Fighting terror, the Mauritanian way

The government of ex-general Ould Abdel Aziz, who seized power in Mauritania in 2008 and then won a questionable election last July, has come up with a new law against terrorism.

Ould Abdel Aziz is generally given an easy ride internationally – easier than he deserves – because, as the Associated Press likes to point out, Mauritania is seen as a "bulwark" against al-Qaeda.

But the newly-approved anti-terror law (text here, in Arabic) is causing some concern.
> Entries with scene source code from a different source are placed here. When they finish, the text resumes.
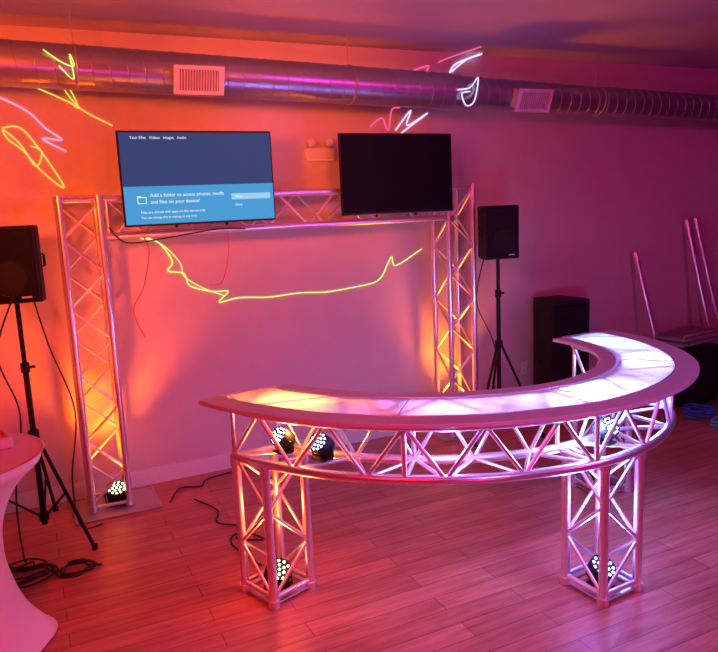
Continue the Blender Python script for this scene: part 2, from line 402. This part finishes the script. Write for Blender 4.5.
bg=root('folded_table',(5.95,4.82,.60),.10); b=MB(); b.box((0,0,.03),(.68,.34,.035),None,.008); b.box((.02,0,.075),(.66,.34,.035),None,.008); obj('table_leaves',b,M_grey,bg)
b=MB(); b.path([(-.3,-.15,.10),(-.3,-.15,.115),(.25,-.15,.115),(.25,.15,.115),(-.3,.15,.115),(-.3,.15,.10)],.012,8); obj('folded_legs',b,M_steel,bg)
sc2=root('equipment_case',(6.55,4.82,0),-.1); b=MB(); b.box((0,0,.23),(.52,.36,.44),None,.015); obj('case_body',b,M_black,sc2)
b=MB()
for z in (.02,.445):
    for y in (-.18,.18): b.tube((-.26,y,z),(.26,y,z),.008,8)
b.path([(-.07,-.19,.25),(-.07,-.215,.25),(.07,-.215,.25),(.07,-.19,.25)],.008,8)
obj('case_edges_and_handle',b,M_steel,sc2)
tb=root('duffel_bag',(6.18,4.26,0),.3)
b=MB(); b.lathe([(0,-.33),(.08,-.325),(.125,-.29),(.135,-.1),(.14,.1),(.125,.29),(.08,.325),(0,.33)],(0,0,.132),20,Matrix.Rotation(math.pi/2,3,'Y'),lambda a,z:1-.05*math.cos(2*a)); obj('bag_body',b,M_black,tb)
b=MB(); b.path(smooth_pts([(-.15,-.12,.18),(-.12,-.08,.3),(0,-.03,.34),(.12,-.08,.3),(.15,-.12,.18)]),.010,8); obj('bag_strap',b,M_blue,tb)
def coil(name,c,r,turns,m,rad=.008,seed=0):
    rnd=random.Random(seed); q=root(name,c); b=MB(); pts=[]
    for i in range(turns*10):
        a=2*math.pi*i/10; rr=r*(1+rnd.uniform(-.28,.28)); pts.append((rr*math.cos(a)+rnd.uniform(-.02,.02),rr*.8*math.sin(a),rad+.0+i*rad*1.6/10+rnd.uniform(0,rad)))
    b.path(smooth_pts(pts,4),rad,6); obj('cord',b,m,q)
coil('cable_coil',(5.58,4.38,0),.14,5,M_blue,.010,2); coil('cable_coil',(5.50,4.05,0),.11,4,M_cyan,.009,3)
coil('cable_coil',(-.22,4.36,0),.15,5,M_rub,.007,5); coil('cable_coil',(.10,4.30,0),.10,3,M_rub,.007,6)
# ---------------------------------------------------------------- cables
def cable(pts,m=M_rub,r=.006,name='power_cable'):
    q=root(name); b=MB(); b.path(smooth_pts(pts,8),r,6); obj('cord',b,m,q)
cable([(-.07,4.70,1.66),(-.2,4.72,1.3),(-.12,4.75,.9),(-.2,4.7,.4),(-.2,4.62,.05),(-.18,4.55,.01)])
cable([(.03,5.09,1.63),(.10,5.10,1.25),(.21,5.05,.8),(.14,4.95,.35),(.16,4.90,.03),(.3,4.9,.012)])
cable([(.78,5.02,.012),(.9,5.25,.012),(1.05,5.2,.012),(1.15,5.33,.012),(1.6,5.4,.012)])
cable([(.95,4.98,.012),(1.05,4.7,.012),(1.0,4.5,.012),(1.13,4.35,.012),(1.05,4.2,.012),(1.2,4.1,.012),(1.1,4.28,.012),(1.0,4.15,.012),(1.08,3.78,.012)])
cable([(.77,5.04,1.96),(.80,5.03,1.85),(.74,5.04,1.6),(.66,5.05,1.45),(.72,5.06,1.25)],M_red,.004)
cable([(1.37,5.04,1.96),(1.36,5.03,1.8),(1.30,5.04,1.6),(1.2,5.04,1.58)],M_red,.003)
cable([(.55,5.03,2.03),(.66,5.02,1.92),(.95,5.03,1.94),(1.3,5.03,1.98),(1.5,5.04,1.97)],M_rub,.005)
cable([(3.74,5.17,1.66),(3.68,5.24,1.2),(3.86,5.24,.8),(3.9,5.2,.4),(4.05,5.25,.012)])
# ---------------------------------------------------------------- laser scribbles traced on the surfaces they hit (metres)
def laser(pts,m,y=WY-.004,r=.0045,name='laser_beam_trace'):
    P=[(a,y,b_) if not isinstance(b_,tuple) else (a,*b_) for a,b_ in pts]
    q=root(name); b=MB(); b.path(smooth_pts(P,5),r,6); obj('light_line',b,m,q)
LY=[(.82,1.93),(.95,1.89),(1.04,1.74),(1.00,1.67),(1.12,1.64),(1.16,1.54),(1.33,1.48),(1.46,1.47),(1.38,1.39),(1.55,1.41),(1.8,1.39),(2.07,1.40),(2.3,1.385),(2.54,1.40),(2.81,1.44),(2.92,1.59),(2.96,1.64),(3.00,1.56),(3.27,1.69)]
laser(LY,E_las_y,r=.0045)
laser([(.86,1.94),(.99,1.86),(1.10,1.72),(1.12,1.62),(1.25,1.52),(1.42,1.44)],E_las_y,r=.003)
laser([(-.02,2.73),(.09,2.73),(.20,2.58),(.33,2.32),(.20,2.43),(.09,2.58),(.01,2.65),(-.02,2.72),(.08,2.62),(.16,2.47),(.21,2.57),(.14,2.61)],E_las_o,r=.004)
laser([(.18,3.02),(.42,2.91),(.48,2.87),(.44,2.99),(.39,3.02),(.49,2.87),(.70,2.75)],E_las_o,r=.004)
laser([(-.01,2.93),(.15,2.84),(.25,2.73),(.35,2.65),(.22,2.66),(.37,2.57)],emis('laser_rose',(1,.35,.6),1.2),r=.006)
laser([(.26,3.13),(.36,3.06),(.43,3.04),(.41,3.11),(.42,2.96),(.34,3.04)],E_las_y,y=DY-.15,r=.004)
laser([(3.20,3.22),(3.39,3.28),(3.36,3.21),(3.51,3.32),(3.74,(5.2,3.394))],E_las_r,r=.006)
laser([(3.61,3.23),(3.68,3.31),(3.91,(5.43,3.39)),(3.79,3.35),(3.63,3.24)],E_las_w,r=.008)
laser([(3.29,2.98),(3.41,3.00),(3.49,3.08),(3.45,2.90),(3.37,2.86),(3.33,2.95),(3.41,2.97)],E_las_w,y=DY-.15,r=.006)
laser([(2.80,2.76),(2.91,2.83),(2.97,2.73),(3.01,2.90),(3.09,2.92)],E_las_r,r=.006)
laser([(3.04,2.73),(3.20,2.90),(3.155,2.77),(3.37,2.88),(3.10,2.71)],E_las_w,r=.006)
# ---------------------------------------------------------------- lights
def light(kind,name,loc,target,energy,col,size=.1,spot=90,blend=.6):
    l=bpy.data.lights.new(name,kind); o=bpy.data.objects.new(name,l); sc.collection.objects.link(o); o.location=loc
    l.energy=energy; l.color=col
    if kind=='AREA': l.size=size
    else: l.shadow_soft_size=size
    if kind=='SPOT': l.spot_size=math.radians(spot); l.spot_blend=blend
    if target is not None:
        o.rotation_euler=(V(target)-V(loc)).to_track_quat('-Z','Y').to_euler()
    return o
light('SPOT','uplight_orange',(XL+.02,AY-.02,.22),(XL,AY+.12,3),210,(1,.12,.002),.05,100,.8)
light('SPOT','uplight_orange',(-.9,5.0,.15),(-.6,5.5,3),130,(1,.07,.0),.05,110,.8)
light('SPOT','uplight_amber',(XR,AY,.22),(XR,AY+.10,3),150,(1,.19,.003),.05,90,.8)
light('SPOT','post_fill_orange',(.0,3.9,.25),(XL,AY,1.5),100,(1,.13,.0),.05,36,1.0)  # added fill without a fixture, brightens the front of the left post
light('SPOT','stage_spot_orange',(-1.2,1.6,2.7),(.9,5.5,2.8),640,(1,.125,.0),.2,58,1.0)
light('SPOT','stage_spot_orange',(1.4,1.4,2.9),(2.2,5.5,2.85),330,(1,.13,.0),.2,40,1.0)
light('SPOT','uplight_red_bar',(1.09,3.5,.2),(1.09,3.6,1.2),30,(1,.18,.02),.04,110,.7)
light('POINT','glow_red_bar',(1.09,3.5,.45),None,9,(1,.10,.02),.06)
light('SPOT','uplight_blue_bar',(2.64,2.64,.2),(2.7,2.7,1.2),60,(.22,.22,1),.04,110,.7)
light('POINT','glow_violet_bar',(2.64,2.64,.45),None,9,(.3,.14,1),.06)
light('POINT','bar_led_a',BP(199,.27,ZB+.15),None,15,(1,.26,.05),.04)
light('POINT','bar_led_b',BP(240,.27,ZB+.12),None,9,(.4,.24,1),.05)
light('POINT','bar_led_c',BP(278,.27,ZB+.15),None,26,(.32,.42,1),.04)
light('POINT','bar_led_e',BP(318,.27,ZB+.12),None,16,(.26,.28,1),.05)
light('POINT','bar_led_d',BP(346,.27,ZB+.15),None,19,(.2,.35,1),.04)
light('AREA','stage_wash_magenta',(5.0,-1.5,3.2),(3.5,3.5,0),82,(1,.022,.52),1.2)
light('AREA','stage_wash_red',(-1.2,.2,3.2),(1.0,4.5,0),130,(1,.008,.02),1.0)
light('SPOT','stage_spot_blue',(4.6,.6,3.2),(3.0,3.0,1),150,(.26,.24,1),.15,52,.9)
light('SPOT','bar_fill_lavender',(1.6,-.6,3.1),(1.9,2.9,.9),110,(.38,.32,1),.15,34,1.0)  # added lavender fill, no such lamp known; cools the bar truss front
light('SPOT','duct_spot_violet',(2.9,2.2,3.2),(2.6,5.05,3.05),14,(.3,.12,1),.15,70,1.0)
light('SPOT','ceiling_wash_pink',(1.0,-1.5,.4),(1.2,2.2,3.4),125,(1,.035,.36),.3,95,.9)
light('SPOT','ceiling_wash_purple',(5.5,-1.0,.4),(5.5,3.0,3.4),52,(.7,.04,.70),.3,95,.9)
w=bpy.data.worlds.new('room_ambient'); sc.world=w; w.use_nodes=True
w.node_tree.nodes['Background'].inputs[0].default_value=(.2,.04,.15,1); w.node_tree.nodes['Background'].inputs[1].default_value=.05
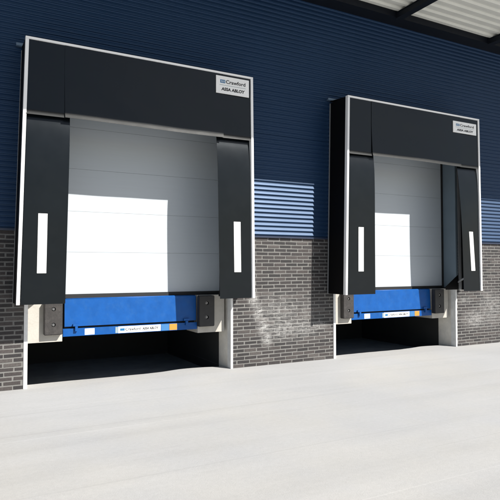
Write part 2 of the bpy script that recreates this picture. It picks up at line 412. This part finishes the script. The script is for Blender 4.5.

Opposition leader Ahmed Ould Daddah has denounced it as containing "articles contradictory to the sharia, to morality, and to Islamic values as well as democratic principles and liberty".

The law does include some potentially useful provisions but it flounders on the question of defining terrorism – particularly in its broadness and its vagueness.

Article 3, for example, treats “threatening the internal or external security of the state” as an act of terrorism – which Kal, in a critique of the law on the Moor Next Door blog, describes as "a classical approach to despotic authoritarianism". Article 3 also specifies "cyber" crime as terrorism, without any elaboration. 

Similarly, it is terrorism to interfere with the "safety" of air, sea or land transport. Could this apply to a kid throwing a stone at a riot vehicle, or a driver bumping into a police car? There's nothing in the law to suggest it couldn't.

In many ways this is reminiscent of the Egyptian attempts to draftan anti-terrorism law. Noting that the Egyptian draft "appears to include in the definition of terrorism acts that do not entail physical violence against human beings", a UN special rapporteur warned: "Any anti-terrorism law that is not properly confined to the countering of terrorism is problematic."

The danger with loosely-drafted laws of this kind is that they can easily discredit genuine efforts to combat terrorism. Critics of the Mauritanian law, Kal writes, are not "appeasers", but they know "that the government’s talk about fighting terrorism is a way of consolidating power and using the parliament to give a glossy sheen to an incompetent leader unserious about terrorism, or much else apart from sitting in office".

Posted by Brian Whitaker, 9 January 2010.